Sarà sempre in positivo, invece, il bilancio di Marco Galiazzo, tre volte a medaglia nel tiro con l’arco, in tre Olimpiadi differenti, una volta in singolo e due volte in squadra. Sarà stato per questo motivo che è stato selezionato a sorpresa dal c.t. azzurro, una sorta di amuleto con quella faccia bonacciona, il look un po’ retrò e l’immancabile cappello da pescatore.

Ha scelto l’ultima Olimpiade per riempire la casella del dare, fermandosi ai 6 e agli 8 quando gli avversari inanellavano 10 a ripetizione.

 

Diario olimpico: Giorno 2

Giorno 1

– Partecipare –

La cerimonia di inaugurazione delle Olimpiadi è un ottimo strumento utile alla memoria.

Guardando quei pezzi di mondo presentarsi davanti agli occhi, uno dopo l’altro in quel modo disordinato e con quel fare un po’ infantile, l’occhio si è fermato più a lungo su alcuni interessanti particolari delle delegazioni lettoni e montenegrine, la mente non ha potuto fare a meno di tornare a scavare tra i cassetti della memoria, in cerca di risposte.

Da piccolo, avevo avuto questa strana idea di voler imparare i nomi di tutti gli Stati del mondo, tutte le loro capitali, ogni colore e ogni forma delle loro bandiere. Il compito auto-indotto naufragò nel momento del passaggio dall’America latina all’Africa, rivelatosi molto più complesso del previsto.

A vederle uscire tutte e tre una dopo l’altra, ho capito un possibile motivo del fallimento della mia iniziativa fanciullesca. Non era ancora chiaro, allora, che le Guinee nel mondo sono tre, che c’è una Guinea semplice, senza aggettivi, una Guinea Bissau e una Guinea Equatoriale.

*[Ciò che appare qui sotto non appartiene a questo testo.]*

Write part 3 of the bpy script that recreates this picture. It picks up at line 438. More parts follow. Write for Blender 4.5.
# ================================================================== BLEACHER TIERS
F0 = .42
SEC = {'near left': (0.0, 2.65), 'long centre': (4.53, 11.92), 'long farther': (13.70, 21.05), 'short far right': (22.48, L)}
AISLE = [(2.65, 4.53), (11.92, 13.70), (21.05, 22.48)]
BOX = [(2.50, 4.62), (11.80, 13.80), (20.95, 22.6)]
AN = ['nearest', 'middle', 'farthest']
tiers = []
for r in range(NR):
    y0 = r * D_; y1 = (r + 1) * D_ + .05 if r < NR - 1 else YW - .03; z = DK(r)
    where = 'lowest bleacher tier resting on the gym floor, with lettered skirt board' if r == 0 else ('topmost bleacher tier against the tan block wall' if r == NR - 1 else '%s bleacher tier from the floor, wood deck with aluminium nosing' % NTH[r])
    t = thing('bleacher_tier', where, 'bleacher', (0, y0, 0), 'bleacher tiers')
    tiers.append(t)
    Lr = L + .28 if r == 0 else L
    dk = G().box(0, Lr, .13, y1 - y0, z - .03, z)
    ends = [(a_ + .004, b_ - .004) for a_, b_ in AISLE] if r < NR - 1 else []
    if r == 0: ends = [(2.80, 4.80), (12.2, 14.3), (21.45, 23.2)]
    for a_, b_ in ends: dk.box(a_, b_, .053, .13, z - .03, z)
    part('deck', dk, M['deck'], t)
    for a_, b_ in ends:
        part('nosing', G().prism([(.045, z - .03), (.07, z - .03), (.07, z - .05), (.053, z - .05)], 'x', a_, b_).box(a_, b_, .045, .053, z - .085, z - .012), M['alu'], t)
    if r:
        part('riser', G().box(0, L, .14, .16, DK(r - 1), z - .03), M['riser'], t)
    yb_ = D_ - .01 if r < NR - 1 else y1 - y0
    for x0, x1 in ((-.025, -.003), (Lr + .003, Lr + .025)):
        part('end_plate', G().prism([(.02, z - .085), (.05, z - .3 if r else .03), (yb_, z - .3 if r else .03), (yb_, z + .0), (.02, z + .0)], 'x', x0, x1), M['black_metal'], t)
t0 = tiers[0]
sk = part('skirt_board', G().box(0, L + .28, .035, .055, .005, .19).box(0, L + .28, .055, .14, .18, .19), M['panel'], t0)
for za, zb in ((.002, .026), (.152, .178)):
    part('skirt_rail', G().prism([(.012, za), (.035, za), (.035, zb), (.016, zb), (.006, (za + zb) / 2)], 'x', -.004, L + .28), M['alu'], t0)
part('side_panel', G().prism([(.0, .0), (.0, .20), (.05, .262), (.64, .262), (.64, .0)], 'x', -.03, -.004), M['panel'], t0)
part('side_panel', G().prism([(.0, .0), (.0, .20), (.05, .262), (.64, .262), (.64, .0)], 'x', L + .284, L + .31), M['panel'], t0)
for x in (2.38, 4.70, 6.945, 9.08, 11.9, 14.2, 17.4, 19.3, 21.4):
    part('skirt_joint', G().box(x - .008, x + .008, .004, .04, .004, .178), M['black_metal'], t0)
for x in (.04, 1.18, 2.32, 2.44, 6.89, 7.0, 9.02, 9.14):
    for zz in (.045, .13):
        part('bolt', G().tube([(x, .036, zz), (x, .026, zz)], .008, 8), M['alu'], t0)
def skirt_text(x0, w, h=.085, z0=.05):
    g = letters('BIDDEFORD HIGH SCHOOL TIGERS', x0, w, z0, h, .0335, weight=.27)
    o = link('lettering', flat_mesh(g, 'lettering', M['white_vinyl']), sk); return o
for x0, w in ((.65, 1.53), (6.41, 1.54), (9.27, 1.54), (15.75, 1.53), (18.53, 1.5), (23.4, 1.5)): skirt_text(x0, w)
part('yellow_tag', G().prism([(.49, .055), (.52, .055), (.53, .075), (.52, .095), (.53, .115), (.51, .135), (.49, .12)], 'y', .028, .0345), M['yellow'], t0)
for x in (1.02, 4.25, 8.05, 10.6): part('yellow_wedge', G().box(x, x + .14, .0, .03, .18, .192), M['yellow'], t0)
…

Tutte e tre hanno avuto colonizzazioni differenti: i francesi nella Guinea senza aggettivi, i portoghesi nella Guinea Bissau, gli spagnoli nella Guinea Equatoriale. Oggi, sono tutti lì, i nipoti dei colonizzatori europei e i figli guineani, e possono partecipare e sfidarsi nelle discipline dei Giochi, insieme ai coreani del nord e ai coreani del sud, insieme a israeliani e palestinesi, insieme al team dei rifugiati fuggiti dalle guerre di Siria, Sudan, Etiopia, Congo.

Che poi, come diceva un tale famoso un centinaio di anni fa, è l’essenza stessa dello sport, partecipare.